What to produce:
Can you write out the whole listing exactly?
--- START OF Data shown ---
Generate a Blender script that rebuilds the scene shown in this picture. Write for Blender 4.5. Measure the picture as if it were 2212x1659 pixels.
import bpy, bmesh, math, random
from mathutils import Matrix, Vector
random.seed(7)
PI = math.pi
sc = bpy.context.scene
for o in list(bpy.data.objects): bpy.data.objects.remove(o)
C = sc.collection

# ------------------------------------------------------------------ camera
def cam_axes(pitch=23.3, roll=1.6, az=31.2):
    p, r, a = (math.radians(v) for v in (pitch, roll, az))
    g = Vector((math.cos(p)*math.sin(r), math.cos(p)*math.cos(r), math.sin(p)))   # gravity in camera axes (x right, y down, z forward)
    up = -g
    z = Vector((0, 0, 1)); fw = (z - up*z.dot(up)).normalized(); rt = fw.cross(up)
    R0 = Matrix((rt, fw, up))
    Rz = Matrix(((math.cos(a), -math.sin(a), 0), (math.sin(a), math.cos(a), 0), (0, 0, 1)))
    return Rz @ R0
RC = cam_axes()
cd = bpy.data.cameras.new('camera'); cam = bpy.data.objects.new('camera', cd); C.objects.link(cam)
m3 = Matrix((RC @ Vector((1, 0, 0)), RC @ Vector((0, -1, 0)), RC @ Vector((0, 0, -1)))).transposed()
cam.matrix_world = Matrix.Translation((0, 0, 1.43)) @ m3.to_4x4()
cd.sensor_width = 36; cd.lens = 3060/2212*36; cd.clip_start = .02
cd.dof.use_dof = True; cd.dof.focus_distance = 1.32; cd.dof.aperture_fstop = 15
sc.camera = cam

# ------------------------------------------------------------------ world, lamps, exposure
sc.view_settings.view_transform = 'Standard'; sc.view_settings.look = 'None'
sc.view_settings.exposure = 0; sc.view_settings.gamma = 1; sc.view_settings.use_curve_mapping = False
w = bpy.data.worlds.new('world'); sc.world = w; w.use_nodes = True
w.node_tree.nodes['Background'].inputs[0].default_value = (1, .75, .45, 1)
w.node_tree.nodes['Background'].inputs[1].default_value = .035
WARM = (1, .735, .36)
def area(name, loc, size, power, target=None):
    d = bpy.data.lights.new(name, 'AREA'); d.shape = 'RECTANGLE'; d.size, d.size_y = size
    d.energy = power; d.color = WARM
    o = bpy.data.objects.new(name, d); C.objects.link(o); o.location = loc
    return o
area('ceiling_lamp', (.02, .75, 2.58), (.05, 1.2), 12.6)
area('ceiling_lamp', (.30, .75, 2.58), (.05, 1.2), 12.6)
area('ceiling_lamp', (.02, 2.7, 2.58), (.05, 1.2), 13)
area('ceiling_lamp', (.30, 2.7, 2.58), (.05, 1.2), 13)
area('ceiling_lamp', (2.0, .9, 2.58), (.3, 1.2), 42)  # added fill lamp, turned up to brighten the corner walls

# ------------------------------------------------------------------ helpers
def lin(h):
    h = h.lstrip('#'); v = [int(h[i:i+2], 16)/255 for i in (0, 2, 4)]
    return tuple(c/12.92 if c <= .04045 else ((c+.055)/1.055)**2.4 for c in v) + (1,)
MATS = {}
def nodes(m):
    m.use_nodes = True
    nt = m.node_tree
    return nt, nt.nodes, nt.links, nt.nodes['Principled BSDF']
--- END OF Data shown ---
Output below:
Generate a Blender script that rebuilds the scene shown in this picture. Write for Blender 4.5. Measure the picture as if it were 2212x1659 pixels.
import bpy, bmesh, math, random
from mathutils import Matrix, Vector
random.seed(7)
PI = math.pi
sc = bpy.context.scene
for o in list(bpy.data.objects): bpy.data.objects.remove(o)
C = sc.collection

# ------------------------------------------------------------------ camera
def cam_axes(pitch=23.3, roll=1.6, az=31.2):
    p, r, a = (math.radians(v) for v in (pitch, roll, az))
    g = Vector((math.cos(p)*math.sin(r), math.cos(p)*math.cos(r), math.sin(p)))   # gravity in camera axes (x right, y down, z forward)
    up = -g
    z = Vector((0, 0, 1)); fw = (z - up*z.dot(up)).normalized(); rt = fw.cross(up)
    R0 = Matrix((rt, fw, up))
    Rz = Matrix(((math.cos(a), -math.sin(a), 0), (math.sin(a), math.cos(a), 0), (0, 0, 1)))
    return Rz @ R0
RC = cam_axes()
cd = bpy.data.cameras.new('camera'); cam = bpy.data.objects.new('camera', cd); C.objects.link(cam)
m3 = Matrix((RC @ Vector((1, 0, 0)), RC @ Vector((0, -1, 0)), RC @ Vector((0, 0, -1)))).transposed()
cam.matrix_world = Matrix.Translation((0, 0, 1.43)) @ m3.to_4x4()
cd.sensor_width = 36; cd.lens = 3060/2212*36; cd.clip_start = .02
cd.dof.use_dof = True; cd.dof.focus_distance = 1.32; cd.dof.aperture_fstop = 15
sc.camera = cam

# ------------------------------------------------------------------ world, lamps, exposure
sc.view_settings.view_transform = 'Standard'; sc.view_settings.look = 'None'
sc.view_settings.exposure = 0; sc.view_settings.gamma = 1; sc.view_settings.use_curve_mapping = False
w = bpy.data.worlds.new('world'); sc.world = w; w.use_nodes = True
w.node_tree.nodes['Background'].inputs[0].default_value = (1, .75, .45, 1)
w.node_tree.nodes['Background'].inputs[1].default_value = .035
WARM = (1, .735, .36)
def area(name, loc, size, power, target=None):
    d = bpy.data.lights.new(name, 'AREA'); d.shape = 'RECTANGLE'; d.size, d.size_y = size
    d.energy = power; d.color = WARM
    o = bpy.data.objects.new(name, d); C.objects.link(o); o.location = loc
    return o
area('ceiling_lamp', (.02, .75, 2.58), (.05, 1.2), 12.6)
area('ceiling_lamp', (.30, .75, 2.58), (.05, 1.2), 12.6)
area('ceiling_lamp', (.02, 2.7, 2.58), (.05, 1.2), 13)
area('ceiling_lamp', (.30, 2.7, 2.58), (.05, 1.2), 13)
area('ceiling_lamp', (2.0, .9, 2.58), (.3, 1.2), 42)  # added fill lamp, turned up to brighten the corner walls

# ------------------------------------------------------------------ helpers
def lin(h):
    h = h.lstrip('#'); v = [int(h[i:i+2], 16)/255 for i in (0, 2, 4)]
    return tuple(c/12.92 if c <= .04045 else ((c+.055)/1.055)**2.4 for c in v) + (1,)
MATS = {}
def nodes(m):
    m.use_nodes = True
    nt = m.node_tree
    return nt, nt.nodes, nt.links, nt.nodes['Principled BSDF']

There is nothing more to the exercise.